## Begin
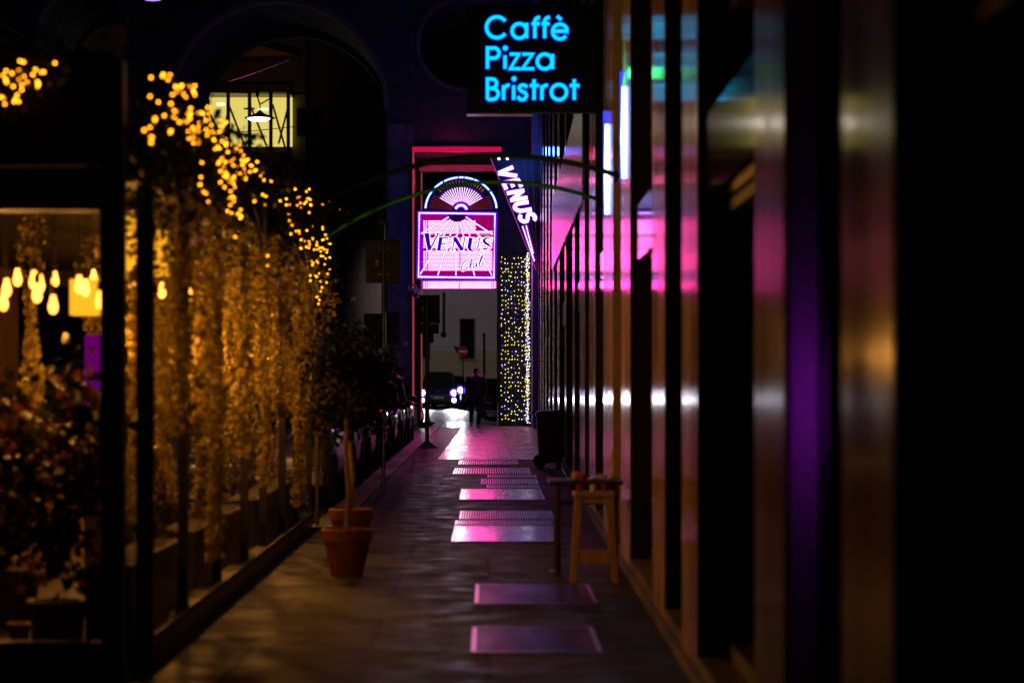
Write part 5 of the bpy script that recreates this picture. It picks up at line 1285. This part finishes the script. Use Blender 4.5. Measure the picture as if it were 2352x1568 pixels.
for a, toe, nm in ((ankL, V((-.01, -.15, -.075)), 'L'), (ankR, V((.01, -.19, -.035)), 'R')):
    s = organic('sneaker', [(a+V((0, .01, .0)), .052, a+V((0, .02, -.04)), (.046, .06, .04)), (a+V((0, .03, -.045)), (.046, .05, .036), a+toe, (.048, .06, .03)), (a+V((0, -.04, -.01)), .042, a+toe+V((0, .03, .01)), (.04, .05, .03))], M['sneaker'], pe, .009, 2)
    organic('sole', [(a+V((0, .04, -.077)), (.046, .05, .012), a+toe+V((0, 0, -.028)), (.05, .062, .012))], M['sole'], s, .008, 1)
ey = MB()
for s in (-1, 1): ey.ball(head+V((s*.031, -.088, .015)), .010, 8, 6)
part('eyes', ey.move((PX, PY, 0)), M['ink'], pe)
bgp = V((PX+.30, PY-.02, .50))
bg = thing('shoulder_bag', 'black soft bag hanging from the person\'s hand', 'bag', bgp)
me_ = organic('pouch', [(V((-.10, 0, .06)), (.06, .09, .06), V((.11, 0, .05)), (.06, .09, .06)), (V((-.08, 0, .20)), (.05, .06, .05), V((.09, 0, .19)), (.05, .06, .05))], M['bag'], bg, .012, 3)
part('strap', MB().tube([(bgp.x-.09, bgp.y, bgp.z+.22), (bgp.x-.045, bgp.y-.02, bgp.z+.315), (bgp.x-.02, bgp.y-.02, bgp.z+.315), (bgp.x+.09, bgp.y, bgp.z+.21)], .010, 6), M['bag'], bg)

# ------------------------------------------------------------------ camera, world, render
cd = bpy.data.cameras.new('camera'); cam = bpy.data.objects.new('camera', cd); COL.objects.link(cam)
cam.location = (0, 0, H); cam.rotation_euler = (R(90), 0, 0)
cd.sensor_width = 36; cd.lens = 85; cd.shift_x = 56/2352; cd.shift_y = 86/2352
cd.clip_start = .1; cd.clip_end = 2000
cd.dof.use_dof = True; cd.dof.focus_distance = 50; cd.dof.aperture_fstop = 2.4
SC.camera = cam
w = bpy.data.worlds.new('World'); SC.world = w; w.use_nodes = True
nt = w.node_tree; nt.nodes.clear()
sk = nt.nodes.new('ShaderNodeTexSky'); sk.sky_type = 'NISHITA'; sk.sun_disc = False; sk.sun_elevation = R(-4); sk.sun_rotation = R(200)
bgk = nt.nodes.new('ShaderNodeBackground'); bgk.inputs[1].default_value = .05
ow = nt.nodes.new('ShaderNodeOutputWorld'); nt.links.new(sk.outputs[0], bgk.inputs[0]); nt.links.new(bgk.outputs[0], ow.inputs[0])
SC.view_settings.view_transform = 'Standard'; SC.view_settings.look = 'None'; SC.view_settings.exposure = 0; SC.view_settings.gamma = 1
SC.render.engine = 'CYCLES'
cy_ = SC.cycles
cy_.use_denoising = True; cy_.max_bounces = 8; cy_.diffuse_bounces = 2; cy_.glossy_bounces = 4; cy_.transparent_max_bounces = 24
cy_.sample_clamp_indirect = 4.0; cy_.caustics_reflective = False; cy_.caustics_refractive = False
cy_.use_light_tree = True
## End
TASK TO CARRY OUT:
Make an exact copy of the lines from the top of the material through the line with "6), M['bag'], bg)", pictures excluded.

RESPONSE:
Write part 5 of the bpy script that recreates this picture. It picks up at line 1285. This part finishes the script. Use Blender 4.5. Measure the picture as if it were 2352x1568 pixels.
for a, toe, nm in ((ankL, V((-.01, -.15, -.075)), 'L'), (ankR, V((.01, -.19, -.035)), 'R')):
    s = organic('sneaker', [(a+V((0, .01, .0)), .052, a+V((0, .02, -.04)), (.046, .06, .04)), (a+V((0, .03, -.045)), (.046, .05, .036), a+toe, (.048, .06, .03)), (a+V((0, -.04, -.01)), .042, a+toe+V((0, .03, .01)), (.04, .05, .03))], M['sneaker'], pe, .009, 2)
    organic('sole', [(a+V((0, .04, -.077)), (.046, .05, .012), a+toe+V((0, 0, -.028)), (.05, .062, .012))], M['sole'], s, .008, 1)
ey = MB()
for s in (-1, 1): ey.ball(head+V((s*.031, -.088, .015)), .010, 8, 6)
part('eyes', ey.move((PX, PY, 0)), M['ink'], pe)
bgp = V((PX+.30, PY-.02, .50))
bg = thing('shoulder_bag', 'black soft bag hanging from the person\'s hand', 'bag', bgp)
me_ = organic('pouch', [(V((-.10, 0, .06)), (.06, .09, .06), V((.11, 0, .05)), (.06, .09, .06)), (V((-.08, 0, .20)), (.05, .06, .05), V((.09, 0, .19)), (.05, .06, .05))], M['bag'], bg, .012, 3)
part('strap', MB().tube([(bgp.x-.09, bgp.y, bgp.z+.22), (bgp.x-.045, bgp.y-.02, bgp.z+.315), (bgp.x-.02, bgp.y-.02, bgp.z+.315), (bgp.x+.09, bgp.y, bgp.z+.21)], .010, 6), M['bag'], bg)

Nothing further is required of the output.